Hamilton, NY--Gary Urton, professor of anthropology at Colgate University, is one of 25 individuals selected to be a MacArthur Fellow by The John D. and Catherine T. MacArthur Foundation in Chicago. Along with the recognition that accompanies this remarkable honor, all MacArthur fellows will receive a "no-strings-attached" grant of $500,000 over five years.

For the past 30 years, Urton has studied and written about the language, astronomy and systems of numbers associated with the prehistoric culture of the Incas. According to the MacArthur Foundation, "{Urton's} inquiries always concern non-Western knowledge and the beauty and complexity of its organization as manifested through visual form. As such, his work provides new perspectives on human intelligence and illuminates different ways of thinking about and organizing the world....He has consistently made connections that others have been unable to see, and through imaginative and groundbreaking work has made a succession of new discoveries."

The flexibility and freedom the $500,000 stipend provides has the potential of bringing Urton closer to making his most significant scholarly discovery to date. Urton has been working to "crack the code" of the quipu ["kee-pu'], an ancient system of dyed, intricately knotted strings that the Incas used to record their history, environment and culture.
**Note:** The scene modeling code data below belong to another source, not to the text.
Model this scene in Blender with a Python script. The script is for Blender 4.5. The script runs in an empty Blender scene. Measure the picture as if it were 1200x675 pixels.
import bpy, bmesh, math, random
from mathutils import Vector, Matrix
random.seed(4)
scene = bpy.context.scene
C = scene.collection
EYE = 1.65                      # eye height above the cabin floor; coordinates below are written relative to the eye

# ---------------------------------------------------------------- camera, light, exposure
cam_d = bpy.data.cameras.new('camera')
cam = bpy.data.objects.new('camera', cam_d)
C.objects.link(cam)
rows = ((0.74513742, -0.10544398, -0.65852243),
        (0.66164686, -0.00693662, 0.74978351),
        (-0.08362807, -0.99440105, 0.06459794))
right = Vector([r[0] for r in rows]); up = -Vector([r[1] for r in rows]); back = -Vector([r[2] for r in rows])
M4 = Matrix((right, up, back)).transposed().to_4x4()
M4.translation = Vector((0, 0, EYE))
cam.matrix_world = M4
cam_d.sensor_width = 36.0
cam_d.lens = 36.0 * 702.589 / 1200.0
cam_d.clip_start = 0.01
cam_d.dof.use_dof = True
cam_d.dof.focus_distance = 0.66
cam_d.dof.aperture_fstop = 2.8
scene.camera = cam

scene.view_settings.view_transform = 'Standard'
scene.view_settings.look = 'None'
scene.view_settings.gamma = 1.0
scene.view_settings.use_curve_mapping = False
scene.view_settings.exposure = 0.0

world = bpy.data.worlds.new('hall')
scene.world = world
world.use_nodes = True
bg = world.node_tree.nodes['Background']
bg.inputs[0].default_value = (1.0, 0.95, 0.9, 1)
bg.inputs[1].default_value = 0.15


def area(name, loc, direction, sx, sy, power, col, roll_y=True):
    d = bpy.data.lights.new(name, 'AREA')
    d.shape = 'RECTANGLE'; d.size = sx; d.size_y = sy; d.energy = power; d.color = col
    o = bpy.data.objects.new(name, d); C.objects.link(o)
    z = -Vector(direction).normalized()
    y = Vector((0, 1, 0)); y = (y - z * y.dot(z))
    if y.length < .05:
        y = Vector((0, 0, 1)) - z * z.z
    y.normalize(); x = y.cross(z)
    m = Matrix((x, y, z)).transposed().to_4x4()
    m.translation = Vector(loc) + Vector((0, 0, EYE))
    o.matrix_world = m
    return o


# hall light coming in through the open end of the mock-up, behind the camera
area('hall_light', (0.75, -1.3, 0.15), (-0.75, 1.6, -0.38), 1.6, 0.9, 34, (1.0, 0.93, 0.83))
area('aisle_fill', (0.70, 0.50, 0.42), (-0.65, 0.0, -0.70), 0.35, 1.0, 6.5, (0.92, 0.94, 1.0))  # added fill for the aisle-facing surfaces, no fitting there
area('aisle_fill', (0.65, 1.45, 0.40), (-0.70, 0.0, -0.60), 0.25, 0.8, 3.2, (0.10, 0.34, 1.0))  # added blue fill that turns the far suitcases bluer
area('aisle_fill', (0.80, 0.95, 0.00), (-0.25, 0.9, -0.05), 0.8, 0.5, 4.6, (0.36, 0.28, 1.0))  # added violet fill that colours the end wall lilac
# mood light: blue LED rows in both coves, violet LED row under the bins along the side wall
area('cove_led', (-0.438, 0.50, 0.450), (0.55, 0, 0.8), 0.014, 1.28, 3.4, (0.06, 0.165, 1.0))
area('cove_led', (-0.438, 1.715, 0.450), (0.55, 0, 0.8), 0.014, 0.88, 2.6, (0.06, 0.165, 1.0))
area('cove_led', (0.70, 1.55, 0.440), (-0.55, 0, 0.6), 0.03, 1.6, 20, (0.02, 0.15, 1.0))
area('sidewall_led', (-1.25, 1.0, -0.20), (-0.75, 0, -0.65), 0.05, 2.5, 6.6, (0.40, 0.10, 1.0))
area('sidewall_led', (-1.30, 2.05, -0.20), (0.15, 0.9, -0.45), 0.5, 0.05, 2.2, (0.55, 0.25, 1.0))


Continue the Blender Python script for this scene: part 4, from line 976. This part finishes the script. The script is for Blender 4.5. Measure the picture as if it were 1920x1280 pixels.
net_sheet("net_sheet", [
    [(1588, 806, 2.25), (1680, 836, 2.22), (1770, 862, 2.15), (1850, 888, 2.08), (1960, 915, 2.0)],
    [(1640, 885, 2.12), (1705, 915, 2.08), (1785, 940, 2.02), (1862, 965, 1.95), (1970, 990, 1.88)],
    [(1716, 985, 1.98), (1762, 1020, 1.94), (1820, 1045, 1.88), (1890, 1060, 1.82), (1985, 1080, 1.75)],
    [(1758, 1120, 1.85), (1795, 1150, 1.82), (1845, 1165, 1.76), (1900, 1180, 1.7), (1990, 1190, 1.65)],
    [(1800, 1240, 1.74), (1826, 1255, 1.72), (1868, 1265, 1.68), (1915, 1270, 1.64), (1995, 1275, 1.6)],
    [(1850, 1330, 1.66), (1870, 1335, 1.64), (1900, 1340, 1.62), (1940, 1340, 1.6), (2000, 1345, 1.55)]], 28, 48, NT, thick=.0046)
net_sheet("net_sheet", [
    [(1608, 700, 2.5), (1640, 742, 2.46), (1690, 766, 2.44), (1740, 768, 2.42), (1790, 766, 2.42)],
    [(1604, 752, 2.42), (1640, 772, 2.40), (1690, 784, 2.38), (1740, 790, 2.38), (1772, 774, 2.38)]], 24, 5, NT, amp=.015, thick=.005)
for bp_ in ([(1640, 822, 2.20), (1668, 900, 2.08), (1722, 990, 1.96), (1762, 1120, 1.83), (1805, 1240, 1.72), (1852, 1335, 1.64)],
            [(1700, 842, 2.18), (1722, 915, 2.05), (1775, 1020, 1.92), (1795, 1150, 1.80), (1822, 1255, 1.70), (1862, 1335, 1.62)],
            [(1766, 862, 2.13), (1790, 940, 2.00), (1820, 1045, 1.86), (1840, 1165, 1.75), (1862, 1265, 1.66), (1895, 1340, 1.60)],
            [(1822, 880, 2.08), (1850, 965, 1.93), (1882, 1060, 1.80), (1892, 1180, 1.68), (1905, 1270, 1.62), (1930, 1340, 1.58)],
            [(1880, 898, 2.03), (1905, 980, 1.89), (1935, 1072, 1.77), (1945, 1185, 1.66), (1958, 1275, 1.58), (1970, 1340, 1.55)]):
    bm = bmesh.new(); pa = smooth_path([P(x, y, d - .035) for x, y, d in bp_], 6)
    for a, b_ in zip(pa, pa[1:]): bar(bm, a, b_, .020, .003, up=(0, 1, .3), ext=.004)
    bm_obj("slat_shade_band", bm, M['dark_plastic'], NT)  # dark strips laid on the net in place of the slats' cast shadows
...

Although it appears to look more like a mop's head, the quipu beautifully holds the narratives, genealogy, symbols, phenomena and quantitative measurements of ancient Incan life, all neatly, and, to-date silently, knotted along each strand.

Most recently, 32 perfectly preserved quipus were found in some craggy cliffs over looking a lake in northeastern Peru, near the town of Leymebamba. Urton hopes that by studying the quipus found in Leymebamba, and searching for records made by Spaniards (who conquered the natives in that area), he will discover a written document whose information corresponds to patterns and numerical values preserved in the knots and colors of the Leymebamba quipus. It will be the first such connection to be made between the quipus and that of a written language. Such a correspondence would also provide a rare and inspirational insight into a civilization where no other systematic record has been found. It would also be an important step in beginning to unravel a so-far unbreakable code made from string.

Urton has approached this textile mystery in an ingenious way. He has become fluent in Quechua, the language used by the Incas, an expert on Incan mathematics, and has studied the symbolic meaning of colors and the intrinsic mathematics and patterns associated with textile weaving in the Andes region.

Throughout the majority of this preparation, since 1978, Urton has taught at Colgate University, and has served as director of the Division of Social Sciences since 1995. He is the author of many journal articles and books, most notably At the Crossroads of the Earth and the Sky: An Andean Cosmology (1981), The History of a Myth: Pacariqtambo and the Origin of the Inkas (1990), and The Social Life of Numbers: A Quechua Ontology of Numbers and Philosophy of Arithmatic. He received an Organization of American States Fellowship (1976), several National Science Foundation grants (1981, 1982, and 1993), and a National Endowment for the Humanities Fellowship (1994).

While there are no quotas or limits, typically between 20 and 40 MacArthur Fellows are selected each year. Including today's group, a total of 588 Fellows, ranging in age from 18 to 82, have been named since the program began in 1981.

Founded in 1819, Colgate University is a nationally ranked, highly selective, residential, liberal arts college enrolling nearly 2,750 undergraduates. Situated on a rolling 515-acre campus in central New York State, Colgate University attracts motivated students with diverse backgrounds, interests and talents from all over the United States.